BioPhotonics spoke with Weijian Yang, an associate professor in the department of electrical and computer engineering at the University of California, Davis and a leader of a team that developed a two-photon fluorescence microscope that captures high-speed neural activity. The system, described in Optica, uses a line of light, rather than a dot of light, to scan and illuminate the brain area where neurons are active. This technique accelerates image collection.

What are the advantages of collecting information on neuronal activity 10× faster than traditional two-photon microscopy?

Traditional two-photon microscopy typically records neuronal activity using calcium indicators at speeds of 30 to 60 Hz, which is sufficient for imaging a single plane. When imaging multiple planes in depth, the speed decreases proportionally with the number of planes. Increasing the imaging speed allows us to compensate for this loss by capturing the fast dynamics of neuronal signals in a 3D volume and studying how neurons interact within a large network.

Increasing the imaging speed also benefits voltage imaging. When a neuron fires, the calcium signal can last for hundreds of milliseconds or longer, even though the actual spike only lasts for milliseconds. Voltage indicators have much faster dynamics and can thus more faithfully represent neuronal activity. To take full advantage of voltage indicators, we need imaging speeds of at least several hundred hertz, ideally reaching into the kilohertz range.

So, line illumination versus point illumination for adaptive sampling is accomplished with a 920-nm femtosecond laser and a digital micromirror device for spatial modulation?

Two-photon microscopes shine a small dot of femtosecond laser light, typically in infrared wavelength, and scan it across the entire sample area, collecting signals dot by dot. Once it finishes scanning a single frame, it repeats the process for the next frame. This method is slow, resulting in a low frame rate, and it could risk damaging the brain by depositing excessive light and heat.

Compared with a single dot of light, a short line can sample a larger area of neurons at once, significantly speeding up the imaging process. Additionally, our approach only images the regions of interest, which are the neurons. This is achieved using a digital micromirror device, a chip containing thousands of tiny mirrors that can be individually controlled. This technology allows us to dynamically pattern the light beam, enabling precise targeting of active neurons without illuminating unnecessary areas and thus minimizing heat generation. This is why we call our method adaptive sampling, as the sampling adapts to the underlying neuronal structure of the brain tissue.
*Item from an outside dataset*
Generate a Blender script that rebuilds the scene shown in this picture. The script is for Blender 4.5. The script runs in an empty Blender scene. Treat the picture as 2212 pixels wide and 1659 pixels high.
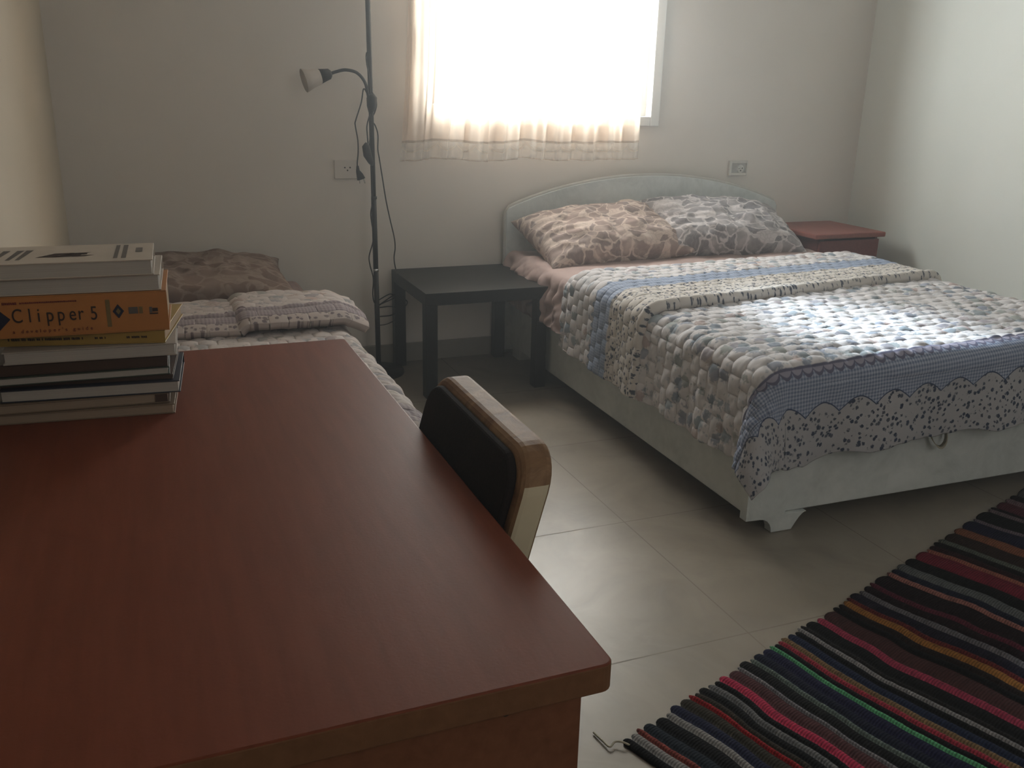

Your research refers to trying to follow brain activity during learning. What are your next steps?

There are two main directions for our next steps. The first involves further tool development and demonstration: specifically, voltage imaging and volumetric imaging. For voltage imaging, it allows for the measurement of electrical signals across neuron membranes, providing a direct and extremely rapid readout of neural activity. Incorporating voltage imaging would enable us to observe transient electrical changes in neurons with greater temporal precision. By combining our method with beam multiplexing techniques and using a faster scanner, the imaging speed could reach kilohertz levels, making it suitable for voltage imaging. For volumetric imaging, it will capture 3D images of neural activity over time, which is crucial for understanding the complex spatial arrangements and neuronal interactions within large neural networks. Implementing remote focusing techniques will be necessary to achieve high-resolution volumetric imaging efficiently.
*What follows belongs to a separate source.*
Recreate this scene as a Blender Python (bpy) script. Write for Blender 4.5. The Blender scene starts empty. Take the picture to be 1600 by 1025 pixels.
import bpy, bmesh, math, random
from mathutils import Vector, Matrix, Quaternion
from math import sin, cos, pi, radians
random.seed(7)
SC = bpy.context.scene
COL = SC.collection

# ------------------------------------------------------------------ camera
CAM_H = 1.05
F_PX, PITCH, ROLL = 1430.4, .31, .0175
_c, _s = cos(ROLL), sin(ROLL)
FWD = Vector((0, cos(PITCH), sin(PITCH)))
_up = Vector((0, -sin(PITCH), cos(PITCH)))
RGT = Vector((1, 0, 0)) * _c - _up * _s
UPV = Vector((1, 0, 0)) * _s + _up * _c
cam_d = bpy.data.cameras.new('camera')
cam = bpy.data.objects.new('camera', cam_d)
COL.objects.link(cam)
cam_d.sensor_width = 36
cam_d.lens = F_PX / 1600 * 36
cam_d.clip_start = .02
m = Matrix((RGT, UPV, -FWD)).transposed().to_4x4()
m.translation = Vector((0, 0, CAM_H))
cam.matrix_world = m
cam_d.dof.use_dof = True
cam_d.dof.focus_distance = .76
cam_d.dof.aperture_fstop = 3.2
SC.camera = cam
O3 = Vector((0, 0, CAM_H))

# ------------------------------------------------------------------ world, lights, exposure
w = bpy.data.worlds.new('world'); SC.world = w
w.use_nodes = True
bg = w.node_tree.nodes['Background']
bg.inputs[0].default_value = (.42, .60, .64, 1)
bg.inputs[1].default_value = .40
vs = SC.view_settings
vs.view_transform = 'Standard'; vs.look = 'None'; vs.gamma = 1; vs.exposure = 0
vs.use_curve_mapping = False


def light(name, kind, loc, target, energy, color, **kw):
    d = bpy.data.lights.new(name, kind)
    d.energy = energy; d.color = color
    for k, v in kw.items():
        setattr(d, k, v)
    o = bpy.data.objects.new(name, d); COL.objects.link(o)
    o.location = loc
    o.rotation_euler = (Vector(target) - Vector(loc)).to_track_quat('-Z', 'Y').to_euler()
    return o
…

The second direction is to apply this technique in real neuroscience applications. One example is to study how the functional structure and organization of the neuronal network evolve during learning. Specifically, we want to understand how knowledge or memory is created and represented in the neuronal network and how this representation changes over time. Our tools will enable us to record brain activity during the animal’s learning behaviors.